The message to my fellow CISOs and security professionals should be clear: rigorous assessment and real-time monitoring is as essential to AI and GenAI initiatives, especially agents handling interactions with customers, employees and partners, as it is to any other form of corporate IT.
Don’t let AI agents become your blind spot
I’d suggest that the best place to start might be with a comprehensive audit of existing AI and GenAI assets, including agents. This should provide an exhaustive inventory of every example to be found within the organisation, along with a list of data sources for each one and the application programming interfaces (APIs) and integrations associated with it.
Does an agent interface with HR, accounting or inventory systems, for example? Is third-party data involved in the underlying model that powers their interactions, or data scraped from the Internet? Who is interacting with the agent? What types of conversation is the agent authorised to have with different types of users, or they to have with the agent?
It should go without saying that where organisations are building their own, new AI applications from the ground up, CISOs and their teams should work directly with the AI team from the earliest stages, to ensure that privacy, security and compliance objectives are rigorously applied.
Post-deployment, the IT security team should have search, observability and security technologies in place to continuously monitor an agent’s activities and performance. These should be used to spot anomalies in traffic flows, user behaviours and the types of information shared – and to halt those exchanges abruptly where there are grounds for suspicion.
Comprehensive logging doesn’t just enable IT security teams to detect abuse, fraud and data breaches, but also find the fastest and most effective remediations. Without it, agents could be engaging in regular interactions with wrong-doers, leading to long-term data exfiltration or exposure.
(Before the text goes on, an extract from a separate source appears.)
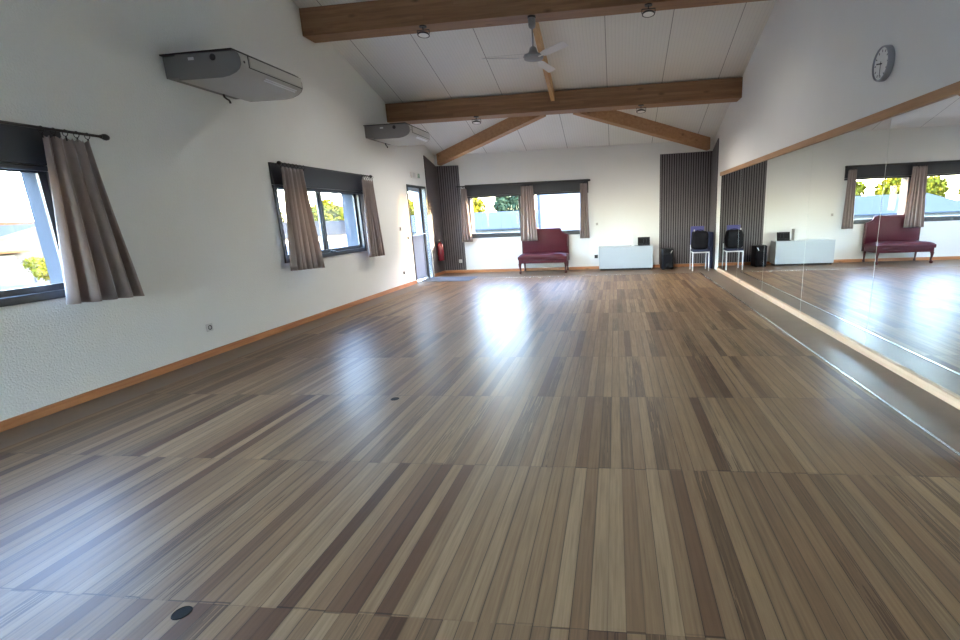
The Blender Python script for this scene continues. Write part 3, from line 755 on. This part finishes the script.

A new frontline for security and governance
Finally, CISOs and their teams must keep an eye out for so-called shadow AI. Just as we saw employees adopt software-as-a-service tools often aimed at consumers rather than organisations in order to get work done, many are now taking a maverick, unauthorised approach to adopting AI-enabled tools without the sanction or oversight of the organisational IT team.
The onus is on IT security teams to detect and expose shadow AI wherever it emerges. That means identifying unauthorised tools, assessing the security risks they pose, and taking swift action. If the risks clearly outweigh the productivity benefits, those tools should be blocked. Where possible, teams should also guide employees toward safer, sanctioned alternatives that meet the organisation’s security standards.
Finally, it’s important to caution that just because interacting with an AI agent may feel like a regular human conversation, agents don’t have the human ability to exercise discretion, judgement, caution or conscience in those interactions. That’s why clear governance is essential, and users must also be aware that anything shared with an agent could be stored, surfaced, or exposed in ways they didn’t intend.